George Sand’s relaas over hun verblijf in het oude klooster verhaalt van Chopins ‘door zijn eigen verbeelding gewekte morbide angst’. Haar visie mag dan wat geromantiseerd zijn, maar het is duidelijk hoorbaar hoe de stemmingen in deze Préludes wild fluctueren tussen euforie en wanhoop. Dat gaat van de ingehouden melancholie uit nr. 6 via de tere grilligheid uit nr. 11 tot de gepassioneerde vaart uit nr. 24.

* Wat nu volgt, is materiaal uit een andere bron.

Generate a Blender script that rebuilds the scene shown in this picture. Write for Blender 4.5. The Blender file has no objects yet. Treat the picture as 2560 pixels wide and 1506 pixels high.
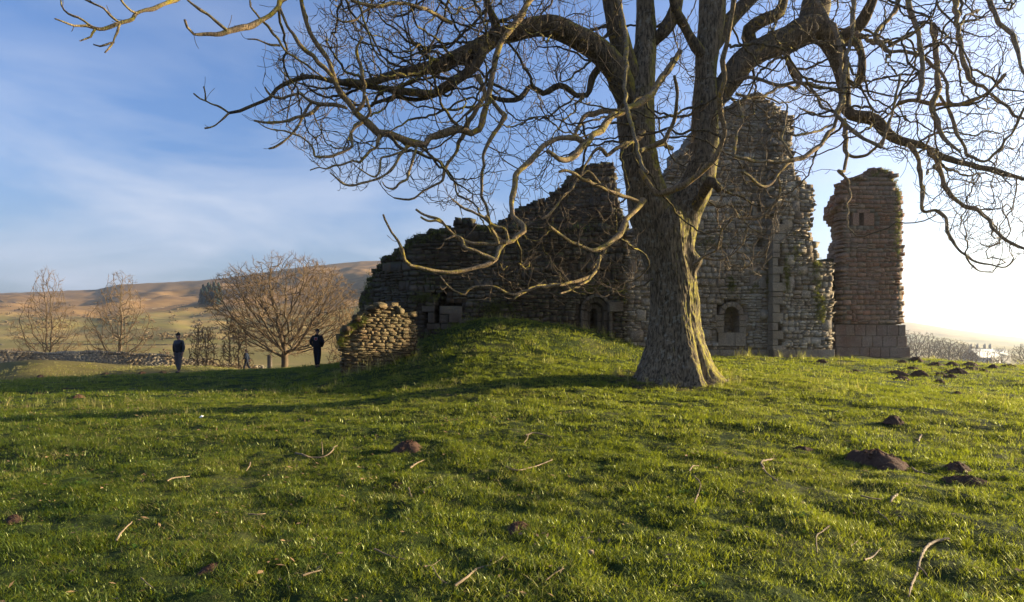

In zijn eigen toelichting bij deze opname zegt de Franse pianist Emmanuel Despax die vrijwel gelijktijdig een opname van het Pianoconcert nr. 2 van Saint-Saëns, het Pianoconcert van Stephen Goss en de Variations symphoniques van Franck maakte (Signum SIGCD 349): De complexe Chopin met zijn meerdere gezichten en tegenstrijdigheden heeft me altijd gefascineerd. Zijn muziek heeft een enorm bereik en is tegelijkertijd ongelooflijk intiem en poëtisch. Hij heeft deels de reputatie van alleen een schrijver van sentimentele salonmuziek te zijn. Via deze opname wil ik dat corrigeren en demonstreren hoe tijdloos en relevant, hoe modern zijn boodschap is’.
Dat wekt hooggespannen verwachtingen, temeer daar hij zich baseerde op de jongste, gecorrigeerde uitgaven en manuscripten raadpleegde om ongeautoriseerde aanwijzingen over dynamiek, pedaalgebruik en frasering te vermijden.
Of zulke accuratesse uit zijn spel spreekt? Dat hij over de nodige gevoeligheid beschikt, wordt in bijna een uur wel duidelijk. Maar dan gaan de tekortkomingen van zijn voordracht storen. De linkerhand is nogal tam in nr. 3. Lichte aarzelingen en ritardandi bovenin de frasen van nr. 8, 10, 12 en 19 belemmeren de logische muziekstroom, nr. 16 mist vaart, nr. 24 is te gelijkmatig, maar daarentegen zijn nr. 14 en 22 haast weer te fel. Zo ontstaat geheel ongewild toch die sfeer van mooie salonmuziek, maar van die opvatting is bijvoorbeeld Ivan Moravec (Supraphon SU 11.0630-2) de betere leidsman.
Ook de Berceuse klinkt nogal week en eigenlijk alleen de Barcarolle is heel goed geslaagd. Dat maakt de oogst nogal mager. Sinds de Vergelijkende Discografie van eind 2013 is nauwelijks iets veranderd aan de voorkeur voor Argerich (DG 415.836-2).